Ten years after his first novel and six years after his second, Khaled Hosseini once again crafts a masterpiece which aims to touch the lives and hearts of his readers. In May 2013, And The Mountains Echoed was born. Exactly seven days after I opened the book and started reading the first page, I am ready to share five reasons why you would want to read Khaled Hosseini’s And The Mountains Echoed. Here goes…


1. You enjoyed The Kite Runner and A Thousand Splendid Suns

Confession Time: This is the main reason why I was thrilled to read this novel. It was almost three years ago when I was captivated by the first two novels by Hosseini—The Kite Runner and A Thousand Splendid Suns—paperback copies that I bought within a few weeks of each other. And at least for me, that’s really something. This author’s stories have the ability to captivate you in a truly unexpected way.


2. You love stories revolving around families and how powerful they can be.

Stories about families have a certain appeal to me.
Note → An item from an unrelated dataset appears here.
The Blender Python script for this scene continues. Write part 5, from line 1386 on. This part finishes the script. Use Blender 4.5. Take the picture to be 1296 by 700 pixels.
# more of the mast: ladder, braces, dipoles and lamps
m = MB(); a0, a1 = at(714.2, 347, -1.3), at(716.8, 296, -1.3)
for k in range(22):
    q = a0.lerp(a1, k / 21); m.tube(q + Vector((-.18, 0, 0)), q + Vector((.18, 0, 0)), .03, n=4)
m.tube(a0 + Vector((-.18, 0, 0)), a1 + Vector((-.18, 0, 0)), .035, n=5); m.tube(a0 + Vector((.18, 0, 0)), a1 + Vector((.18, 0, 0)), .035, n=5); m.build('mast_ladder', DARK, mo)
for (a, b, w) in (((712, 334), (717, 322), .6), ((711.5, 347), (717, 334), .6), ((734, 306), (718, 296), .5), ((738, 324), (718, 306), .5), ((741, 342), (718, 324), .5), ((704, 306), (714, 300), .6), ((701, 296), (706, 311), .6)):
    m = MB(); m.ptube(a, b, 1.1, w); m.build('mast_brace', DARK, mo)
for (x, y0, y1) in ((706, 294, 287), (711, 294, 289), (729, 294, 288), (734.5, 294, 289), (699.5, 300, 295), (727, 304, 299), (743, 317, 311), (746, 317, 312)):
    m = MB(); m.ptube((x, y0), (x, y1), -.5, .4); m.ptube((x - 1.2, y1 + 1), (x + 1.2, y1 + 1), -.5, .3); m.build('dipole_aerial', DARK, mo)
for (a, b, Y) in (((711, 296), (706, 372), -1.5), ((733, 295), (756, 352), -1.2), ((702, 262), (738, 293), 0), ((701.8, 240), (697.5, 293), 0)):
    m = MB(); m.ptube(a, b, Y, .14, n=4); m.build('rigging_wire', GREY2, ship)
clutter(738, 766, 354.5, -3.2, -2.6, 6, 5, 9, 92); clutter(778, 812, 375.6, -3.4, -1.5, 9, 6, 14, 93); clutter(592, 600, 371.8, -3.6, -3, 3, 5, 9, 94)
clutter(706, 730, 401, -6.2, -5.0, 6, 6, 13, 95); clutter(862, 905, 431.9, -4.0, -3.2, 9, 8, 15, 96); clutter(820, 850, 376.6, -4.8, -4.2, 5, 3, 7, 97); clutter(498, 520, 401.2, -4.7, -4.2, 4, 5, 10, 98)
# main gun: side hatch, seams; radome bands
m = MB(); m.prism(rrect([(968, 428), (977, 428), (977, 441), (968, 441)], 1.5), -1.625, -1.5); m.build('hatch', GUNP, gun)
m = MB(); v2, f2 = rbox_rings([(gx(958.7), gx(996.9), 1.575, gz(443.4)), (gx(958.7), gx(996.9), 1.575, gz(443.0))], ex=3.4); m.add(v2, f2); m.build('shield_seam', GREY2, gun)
The matter of family is relatable to a lot of readers, certainly. Every family has a its own story and each of these stories has a special magic that lies deep within, and manifests in every member. Sadness, joy, triumph, failures—all of these are encapsulated in every family story, making it among of the most real and the colorful subjects on which a novel can be based.


3. You want to see Afghanistan through the eyes of her sons and daughters.

And The Mountains Echoed paints a picture of Afghanistan in a way that makes the reader appreciate the place, even if they are not a native, or have never visited. Through the story I was able to get a glimpse of both the beautiful and the ugly sides of the country’s culture and history, and found that everything blended perfectly as a backdrop of a very interesting chain of events.


4. You like quotes that are authentic, rather than feel-good or sugar-coated.

When reading a story, a person should, at the very least, be able to glean a quote which will serve to inspire, guide, or help them reflect on their own life and personal set of values and ideals. This is what makes a book worthwhile, even if you aren’t raving about it.

And The Mountains Echoed left me not just one, but several noteworthy lines. Here are some of my favorites:

“There is not accounting for how the mind works.”

“Sorrow ought to be private, not flaunted.”

“The world didn’t see the inside of you, that it didn’t care a whit about the hopes and dreams, and sorrows, that lay masked by skin and bone.”

“Beauty is an enormous, unmerited gift given randomly, stupidly.”

“Most people have it backward. They think they live by what they want. But what really guides them is what they’re afraid of. What they don’t want.”

“Time is like a charm. You never have as much as you think.”


5. You believe that happy endings exist.

With all of life’s complexities, struggles, and difficulties—including hurtful people—it is very easy for one to lose hope. But this story suggested to me that by making the right decisions and doing good, every person has a fair chance to have a fulfilling life, and ultimately, the possibility of a happy ending. And The Mountains Echoed, in its own way, attempts to restore one’s faith in this possibility: that no matter how long and hard your journey through life gets, you are bound to get the happiness that you search for, so long as you continue working for it and you never ever give up.